Seul le portefeuille de trading est évalué à la fair value et pas les portefeuilles de prêts. Les banques américaines qui avaient accordé énormément de prêts immobilier et, notamment, les fameux subprimes, se trouvaient avec, dans leur bilan, des actifs dont la valeur ne variaient pas, sauf provisions. Cela ne les intéressaient pas de conserver ce portefeuille qu'ils ne pouvaient pas valoriser en fair value.

Des banques d'investissement américaines ont alors titrisé à 80 % les subprimes pour les vendre à des special purpose vehicules qui, pour financer leurs achats, émettaient des titres obligataires eux-mêmes en partie rachetés par les banques, qui récupéraient donc les risques liés au portefeuille de prêts cédé. Mais à partir du moment où il s'agissait de titres, ils devaient être valorisés en mark-to-model niveau 2 ou 3.

Soyons concrets, le prix d'un portefeuille de prêts dépend de trois paramètres : la probabilité de défaut de chaque émetteur mais qui est totalement inobservable, la corrélation des éléments de défaut, également inobservable, et la valeur de recouvrement en cas de défaut qui peut se calculer. Tout cela n'est pas évaluable. Mais parce qu'elles avaient transformés leurs prêts, dont les normes ne permettaient pas de faire varier la valeur dans les comptes, en ces fameux CDO, ces produits titrisés de crédits, qui entrent pour partie dans le mark-to-model niveau 2 et pour partie dans le mark-to-model niveau 3, alors les banques ont eu la possibilité d'enregistrer des plus-values latentes qui amélioraient leur résultat, en fonction d'hypothèses qu'elles posaient elles-mêmes sur le taux de défaut, sur la corrélation des défauts, sur le marché de l'immobilier... Ainsi, ce qui valait au départ 100, vaut ensuite 110 puis 120 puis 130, jusqu'à ce que la représentation comptable rencontre la réalité économique. Alors ce qui était censé valoir 110, 120, 130 ou 150 n'en vaut plus que 20. Malheureusement, les résultats que vous avez distribués, notamment sous forme de bonus, ne sont pas restituables et c'est l'État qui est alors mis à contribution.

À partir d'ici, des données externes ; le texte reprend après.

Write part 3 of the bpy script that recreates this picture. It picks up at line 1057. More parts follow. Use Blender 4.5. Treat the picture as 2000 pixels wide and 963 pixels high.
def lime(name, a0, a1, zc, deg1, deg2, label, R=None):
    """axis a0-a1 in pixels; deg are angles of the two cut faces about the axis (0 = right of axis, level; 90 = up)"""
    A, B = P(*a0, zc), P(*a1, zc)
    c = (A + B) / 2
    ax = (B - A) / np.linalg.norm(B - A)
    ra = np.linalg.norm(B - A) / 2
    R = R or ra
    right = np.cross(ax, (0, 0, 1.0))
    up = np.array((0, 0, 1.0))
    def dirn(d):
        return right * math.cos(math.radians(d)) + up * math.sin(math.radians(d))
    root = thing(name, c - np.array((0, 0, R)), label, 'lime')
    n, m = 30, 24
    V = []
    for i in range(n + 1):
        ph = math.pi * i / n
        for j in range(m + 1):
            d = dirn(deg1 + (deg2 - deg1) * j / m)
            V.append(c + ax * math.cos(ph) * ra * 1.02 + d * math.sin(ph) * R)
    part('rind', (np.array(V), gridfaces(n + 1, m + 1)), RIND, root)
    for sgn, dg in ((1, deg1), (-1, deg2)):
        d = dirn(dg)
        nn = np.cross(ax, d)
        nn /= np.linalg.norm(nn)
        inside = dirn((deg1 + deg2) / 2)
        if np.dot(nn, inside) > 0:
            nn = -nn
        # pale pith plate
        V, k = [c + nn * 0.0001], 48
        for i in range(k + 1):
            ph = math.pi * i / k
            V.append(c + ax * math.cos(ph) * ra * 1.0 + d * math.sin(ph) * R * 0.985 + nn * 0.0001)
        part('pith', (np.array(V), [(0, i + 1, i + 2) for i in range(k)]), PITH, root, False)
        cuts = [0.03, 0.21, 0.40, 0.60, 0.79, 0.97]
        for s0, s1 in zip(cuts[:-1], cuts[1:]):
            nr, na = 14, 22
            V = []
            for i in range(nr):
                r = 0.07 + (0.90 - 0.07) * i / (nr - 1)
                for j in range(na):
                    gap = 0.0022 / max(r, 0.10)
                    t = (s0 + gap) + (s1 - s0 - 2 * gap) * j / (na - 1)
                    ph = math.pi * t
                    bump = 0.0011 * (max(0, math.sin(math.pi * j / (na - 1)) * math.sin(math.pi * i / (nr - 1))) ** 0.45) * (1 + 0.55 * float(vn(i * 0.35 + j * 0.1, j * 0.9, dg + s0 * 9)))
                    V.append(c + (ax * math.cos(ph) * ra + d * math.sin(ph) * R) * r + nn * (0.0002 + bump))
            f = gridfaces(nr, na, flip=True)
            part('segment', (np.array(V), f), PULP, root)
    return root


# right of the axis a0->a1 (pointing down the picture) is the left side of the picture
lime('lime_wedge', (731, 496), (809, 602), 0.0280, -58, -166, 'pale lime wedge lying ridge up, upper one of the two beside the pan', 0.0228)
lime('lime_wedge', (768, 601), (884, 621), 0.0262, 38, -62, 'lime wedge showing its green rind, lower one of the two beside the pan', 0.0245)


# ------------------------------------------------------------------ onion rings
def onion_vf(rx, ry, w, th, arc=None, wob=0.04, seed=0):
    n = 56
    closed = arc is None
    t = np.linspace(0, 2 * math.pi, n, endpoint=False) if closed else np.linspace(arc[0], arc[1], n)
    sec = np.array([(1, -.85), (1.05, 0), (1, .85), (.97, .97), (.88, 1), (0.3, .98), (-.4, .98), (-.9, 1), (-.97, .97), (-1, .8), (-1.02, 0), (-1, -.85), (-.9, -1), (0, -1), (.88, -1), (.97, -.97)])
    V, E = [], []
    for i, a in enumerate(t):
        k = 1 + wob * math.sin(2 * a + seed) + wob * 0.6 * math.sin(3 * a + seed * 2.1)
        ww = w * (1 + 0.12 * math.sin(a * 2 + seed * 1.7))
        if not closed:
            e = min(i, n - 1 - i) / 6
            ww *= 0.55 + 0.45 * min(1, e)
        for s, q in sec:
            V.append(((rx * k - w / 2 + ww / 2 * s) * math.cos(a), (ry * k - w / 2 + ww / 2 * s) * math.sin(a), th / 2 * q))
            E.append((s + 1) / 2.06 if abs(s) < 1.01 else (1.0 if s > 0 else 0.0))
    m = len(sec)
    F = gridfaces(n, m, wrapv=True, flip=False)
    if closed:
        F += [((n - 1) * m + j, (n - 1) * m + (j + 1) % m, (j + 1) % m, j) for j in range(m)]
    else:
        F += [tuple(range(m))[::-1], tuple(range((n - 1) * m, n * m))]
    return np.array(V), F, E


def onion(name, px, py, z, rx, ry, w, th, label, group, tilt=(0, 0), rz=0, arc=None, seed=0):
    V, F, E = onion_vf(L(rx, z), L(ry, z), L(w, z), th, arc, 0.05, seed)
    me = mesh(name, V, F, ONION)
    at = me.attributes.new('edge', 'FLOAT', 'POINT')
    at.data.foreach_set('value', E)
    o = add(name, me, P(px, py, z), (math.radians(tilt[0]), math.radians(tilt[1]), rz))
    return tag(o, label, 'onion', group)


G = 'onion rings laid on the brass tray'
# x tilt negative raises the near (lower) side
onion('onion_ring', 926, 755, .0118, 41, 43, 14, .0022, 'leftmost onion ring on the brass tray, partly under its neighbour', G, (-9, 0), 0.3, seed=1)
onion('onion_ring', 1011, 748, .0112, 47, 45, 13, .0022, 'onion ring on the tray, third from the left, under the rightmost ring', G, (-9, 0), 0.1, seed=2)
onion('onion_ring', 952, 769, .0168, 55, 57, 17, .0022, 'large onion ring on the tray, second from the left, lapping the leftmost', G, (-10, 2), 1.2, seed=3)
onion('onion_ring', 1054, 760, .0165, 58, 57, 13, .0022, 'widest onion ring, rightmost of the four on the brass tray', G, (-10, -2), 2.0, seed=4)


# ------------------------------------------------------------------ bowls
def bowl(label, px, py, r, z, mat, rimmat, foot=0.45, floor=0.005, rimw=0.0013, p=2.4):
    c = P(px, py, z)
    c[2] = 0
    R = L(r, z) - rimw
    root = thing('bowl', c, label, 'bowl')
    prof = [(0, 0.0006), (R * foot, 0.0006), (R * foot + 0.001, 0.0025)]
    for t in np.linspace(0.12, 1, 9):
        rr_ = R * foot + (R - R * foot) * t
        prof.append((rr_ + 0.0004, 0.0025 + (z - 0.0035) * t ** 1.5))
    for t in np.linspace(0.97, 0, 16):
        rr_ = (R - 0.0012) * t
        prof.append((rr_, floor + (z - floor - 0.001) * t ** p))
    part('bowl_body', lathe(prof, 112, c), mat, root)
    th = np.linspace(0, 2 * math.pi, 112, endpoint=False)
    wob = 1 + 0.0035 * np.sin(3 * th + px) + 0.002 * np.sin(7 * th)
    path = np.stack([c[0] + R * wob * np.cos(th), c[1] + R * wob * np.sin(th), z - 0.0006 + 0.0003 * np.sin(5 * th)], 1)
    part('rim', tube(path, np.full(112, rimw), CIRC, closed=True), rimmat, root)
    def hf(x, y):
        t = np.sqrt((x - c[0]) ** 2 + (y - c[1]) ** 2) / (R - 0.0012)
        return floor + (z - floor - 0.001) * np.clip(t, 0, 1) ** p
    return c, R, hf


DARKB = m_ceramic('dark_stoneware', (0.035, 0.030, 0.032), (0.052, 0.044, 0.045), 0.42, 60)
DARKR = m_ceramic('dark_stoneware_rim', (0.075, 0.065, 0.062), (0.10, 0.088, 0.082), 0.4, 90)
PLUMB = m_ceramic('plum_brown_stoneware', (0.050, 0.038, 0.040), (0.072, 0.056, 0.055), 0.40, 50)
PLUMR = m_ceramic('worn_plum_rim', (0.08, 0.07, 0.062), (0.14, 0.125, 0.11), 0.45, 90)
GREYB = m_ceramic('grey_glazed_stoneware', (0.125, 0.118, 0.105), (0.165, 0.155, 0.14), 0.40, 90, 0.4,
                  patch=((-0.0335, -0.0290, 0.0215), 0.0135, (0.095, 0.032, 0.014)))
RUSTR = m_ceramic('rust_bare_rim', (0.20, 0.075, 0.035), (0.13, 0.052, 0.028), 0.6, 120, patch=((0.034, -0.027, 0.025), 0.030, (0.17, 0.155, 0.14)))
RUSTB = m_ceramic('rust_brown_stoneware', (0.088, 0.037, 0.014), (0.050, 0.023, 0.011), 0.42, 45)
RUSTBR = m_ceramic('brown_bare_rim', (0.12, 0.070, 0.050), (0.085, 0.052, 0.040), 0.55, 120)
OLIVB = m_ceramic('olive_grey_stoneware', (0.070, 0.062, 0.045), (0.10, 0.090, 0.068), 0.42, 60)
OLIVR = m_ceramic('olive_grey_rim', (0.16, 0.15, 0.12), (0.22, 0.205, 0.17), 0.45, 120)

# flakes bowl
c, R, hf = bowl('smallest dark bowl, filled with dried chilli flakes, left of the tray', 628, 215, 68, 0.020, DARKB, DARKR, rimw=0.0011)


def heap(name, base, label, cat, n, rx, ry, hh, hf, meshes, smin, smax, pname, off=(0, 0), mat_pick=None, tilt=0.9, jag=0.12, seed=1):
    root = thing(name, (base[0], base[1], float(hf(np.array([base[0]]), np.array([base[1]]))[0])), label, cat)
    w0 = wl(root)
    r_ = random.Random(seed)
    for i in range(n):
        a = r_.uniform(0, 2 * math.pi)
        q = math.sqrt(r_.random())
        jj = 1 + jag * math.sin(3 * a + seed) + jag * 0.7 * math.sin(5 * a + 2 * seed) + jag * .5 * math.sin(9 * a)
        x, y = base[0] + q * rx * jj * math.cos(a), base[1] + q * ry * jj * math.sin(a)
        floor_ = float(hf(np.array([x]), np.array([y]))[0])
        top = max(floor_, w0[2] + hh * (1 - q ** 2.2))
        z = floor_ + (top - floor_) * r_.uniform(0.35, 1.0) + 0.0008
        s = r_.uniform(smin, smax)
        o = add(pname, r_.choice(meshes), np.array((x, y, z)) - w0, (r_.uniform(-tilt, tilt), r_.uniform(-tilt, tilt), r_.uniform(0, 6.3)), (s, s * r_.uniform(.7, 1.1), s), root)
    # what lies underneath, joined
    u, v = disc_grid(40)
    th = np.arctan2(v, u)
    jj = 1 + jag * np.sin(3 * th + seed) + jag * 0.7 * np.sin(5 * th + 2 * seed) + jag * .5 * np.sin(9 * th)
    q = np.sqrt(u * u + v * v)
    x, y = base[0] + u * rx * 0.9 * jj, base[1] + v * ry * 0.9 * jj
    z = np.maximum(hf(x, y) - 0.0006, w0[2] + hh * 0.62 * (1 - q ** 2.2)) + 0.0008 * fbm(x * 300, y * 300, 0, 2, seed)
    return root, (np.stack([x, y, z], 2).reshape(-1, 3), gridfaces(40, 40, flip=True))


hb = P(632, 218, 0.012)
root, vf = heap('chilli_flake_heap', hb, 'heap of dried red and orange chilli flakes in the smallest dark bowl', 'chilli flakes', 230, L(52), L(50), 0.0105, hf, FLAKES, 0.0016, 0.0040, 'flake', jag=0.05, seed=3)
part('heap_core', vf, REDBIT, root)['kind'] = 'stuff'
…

La qualité de la certification est un faux débat car il est impossible de certifier des valeurs calculées à partir d'éléments non observables. Il faut être lucide. Or c'est ce qui est écrit dans la norme IFRS 13. Même le meilleur scientifique ne pourra produire d'évaluation.

Prenons, pour finir avec un sourire, un autre exemple de produits évalués en mark-to-model de niveau 3. Ce sont les produits dérivés climatiques, émis par des banques d'investissement. Pour un brasseur, le risque c'est qu'un été frais fasse baisser ses ventes. Un degré Celsius de moins l'été entraîne une baisse des ventes de bières de 7,5 %. Un brasseur peut donc vouloir se couvrir sur les cinq prochaines années contre le risque de baisse de la température au mois d'août dans le sud de l'Europe, en payant 10 millions de dollars pour chaque degré au-dessus de 22 °C et en recevant la même somme pour chaque degré en-dessous de 22 °C. Si ce produit dérivé est proposé et valorisé par une banque d'investissement, nous sommes dans un mark-to model de troisième niveau. Même avec les meilleurs spécialistes, qui est capable de valoriser un produit qui donne dix millions de dollars par variation de degré Celsius à Madrid pendant cinq ans au mois d'août ? L'employé de la banque, chargé des weather derivatives, valorise ce produit de manière non scientifique car aucun scientifique n'est capable de calculer la valeur de ce produit. Et on accepterait que la variation de la valeur fixée par la banque elle-même soit répercutée dans son résultat ?

L'IASB produit une norme IFRS 13 autorisant ce mark-to-model de niveau 3. L'EFRAG a édité un document qui dit que cette norme est bonne parce qu'elle répond à quatre critères relevance, reliability, understandability et comparabilité. Il y a de quoi se poser des questions. C'est un vrai sujet, qui n'est pas celui de la compétence des commissaires aux comptes mais de la norme comptable.